High spatial resolution (10–50 μm) analysis of Sr isotopes in rock-forming apatite by LA-MC-ICP-MS

In situ Sr isotopes analysis of apatite by LA-(MC)-ICP-MS is challenged by the difficulty to monitor and correct isobaric interferences from atomic and polyatomic ions. We present a new routine procedure for analysing rock-forming apatites with a Thermo Scientific Neptune XT MC-ICP-MS coupled with a Teledyne Cetac Analyte Excite+ 193 nm laser ablation system. Five apatite standards that cover a large range of REE/Sr ratios were selected, and their (87)Sr/(86)Sr ratios were measured in solution after dissolution and purification of Sr [Durango: 0.706321(5); Madagascar: 0.711814(5); Slyudyanka; 0.707705(4); Sumé: 0.707247(4); and Ipirá: 0.710487(4)]. The optimisation of both instrument setup and data reduction schemes was achieved through repeated measurements of calibration solutions and of apatite standards at four different rectangular-shaped laser ablation beam sizes (50 × 50, 25 × 25, 13 × 13 and 10 × 10 μm). Two complementary methods were developed for data reduction: Method 1, which corrects measured intensities for gas blank and instrumental mass bias only; and Method 2, which additionally corrects for isobaric interferences of (87)Rb(+), (166, 168 and 170)Er(++), (170, 172, 174 and 176)Yb(++), (40)Ca(44)Ca(+), (40)Ca(46)Ca(+), (44)Ca(43)Ca(+) and (40)Ca(48)Ca(+).

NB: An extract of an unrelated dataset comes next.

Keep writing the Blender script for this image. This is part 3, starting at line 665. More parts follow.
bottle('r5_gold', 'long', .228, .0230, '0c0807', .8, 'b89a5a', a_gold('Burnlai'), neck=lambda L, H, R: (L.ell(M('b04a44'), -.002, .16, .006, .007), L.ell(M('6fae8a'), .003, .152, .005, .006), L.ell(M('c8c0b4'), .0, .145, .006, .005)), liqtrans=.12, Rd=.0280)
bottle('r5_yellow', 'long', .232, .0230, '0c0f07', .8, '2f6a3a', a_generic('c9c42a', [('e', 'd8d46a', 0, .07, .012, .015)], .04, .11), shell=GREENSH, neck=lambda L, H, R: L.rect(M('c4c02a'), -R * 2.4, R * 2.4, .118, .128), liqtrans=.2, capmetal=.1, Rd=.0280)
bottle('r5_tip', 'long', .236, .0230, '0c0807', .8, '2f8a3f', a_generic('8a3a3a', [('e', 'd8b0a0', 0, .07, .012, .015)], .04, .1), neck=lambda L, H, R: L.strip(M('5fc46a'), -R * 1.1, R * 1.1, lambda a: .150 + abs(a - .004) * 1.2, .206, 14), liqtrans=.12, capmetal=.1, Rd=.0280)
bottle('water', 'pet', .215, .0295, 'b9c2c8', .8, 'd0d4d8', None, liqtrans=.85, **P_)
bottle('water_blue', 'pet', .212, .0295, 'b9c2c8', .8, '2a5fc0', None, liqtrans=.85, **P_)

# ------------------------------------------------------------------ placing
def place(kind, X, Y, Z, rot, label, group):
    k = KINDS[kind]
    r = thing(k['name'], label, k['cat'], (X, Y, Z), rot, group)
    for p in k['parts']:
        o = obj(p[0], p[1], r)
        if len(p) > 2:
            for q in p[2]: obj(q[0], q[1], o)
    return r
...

A precision of ca. 100 ppm (2 s.e.) can be achieved on the (87)Sr/(86)Sr ratio with a 50 μm laser ablation beam when using Method 2, and it remains better than 3000 ppm at 10 μm with Method 1. Method 1 gives precise and accurate (87)Sr/(86)Sr ratios when (173)Yb(++) is below the global limit of detection (with LOD(global) = 3 s.d. of the means of all gas blanks measurements). When (173)Yb(++) is above the LOD(global), Method 2 should be preferred as it provides more accurate (87)Sr/(86)Sr ratios. Overall, this study offers a robust and reliable approach for LA-MC-ICP-MS analysis of Sr isotopes in rock-forming apatite at a high spatial resolution (i.e. down to 10 μm), overcoming previous limitations associated with instrumental set up and data reduction.